Wczoraj po południu Agora podała, że w jej ofercie publicznej (zapisy od 25 lutego) będą obowiązywały widełki ceny od 30 do 36 zł. Ostateczna cena 9 mln akcji serii E i 1,35 mln akcji serii F ma być podana na dwa dni robocze przed rozpoczęciem emisji.
Co te widełki oznaczają dla potencjalnych nabywców akcji? Przede wszystkim to, że wydawca „Gazety Wyborczej” musiał napotkać spory popyt na swoje akcje ze strony zachodnich funduszy. Współczynnik C/Z przy uwzględnieniu zysków za 1998 r. wyniesie od 28,6 do 34. Na rynku podstawowym GPW wynosił wczoraj 19,9.
Wysoką wycenę Agory mogą też w pewnym stopniu tłumaczyć bardzo optymistyczne analizy, jakie na temat spółki opublikowały Dom Maklerski BIG-BG oraz Credit Suisse First Boston (firmy organizujące emisje Agory).
Raporty różnią się w minimalnym stopniu. Oba zakładają, że ubiegłoroczne wydarzenia w spółce miały charakter jednorazowy i nie będą negatywnie wpływać na przyszłość. Chodziło tu o uboczny efekt porządkowania struktury Agory w postaci dodatkowego kosztu finansowego (19 mln zł) oraz o wypłatę 10 mln USD (35 mln zł) na rzecz Coxa, amerykańskiego udziałowca Agory.
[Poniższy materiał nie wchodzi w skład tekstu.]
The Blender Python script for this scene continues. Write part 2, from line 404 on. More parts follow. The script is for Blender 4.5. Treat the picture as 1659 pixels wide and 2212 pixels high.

W tym i w następnych latach zarówno przychody jak i zyski spółki mają dynamicznie rosnąć. Zdaniem analityków, zysk na akcję ma w 1999 i 2000 r. rosnąć po 70 proc. rocznie. Sprzedaż w 1998 r. powinna być o 27 proc. wyższa niż w 1997 r. W 1999 r. będzie to 23 proc., a w 2000 r. — 14 proc. Ostro w górę ma też iść wartość EBITDA (zysku operacyjnego powiększonego o amortyzację): średnio rocznie o 41 proc. Jeśli o chodzi o wskaźniki, to rentowność zysku operacyjnego powinna w dwóch najbliższych latach przekraczać 30 proc., a rentowność netto — 20 proc.
DM BIG-BG uzasadnił prognozy szybkim wzrostem rynku reklamy w Polsce i niezaspokojonym popytem na powierzchnię ogłoszeniową w prasie, co z kolei pozwoli na podnoszenie stawek. Zdaniem analityków z każdej złotówki wydanej w Polsce na reklamę do Agory trafia 9 groszy.
Uczestnicy wstępnego book-buildingu Agory, od których otrzymaliśmy raport BIG-BG, są rozczarowani sposobem, w jaki traktuje ich spółka. Przedstawiciel jednego z londyńskich funduszy, powiedział nam, że ma kłopot ze zorganizowaniem jakiegokolwiek spotkania z zarządem polskiej spółki.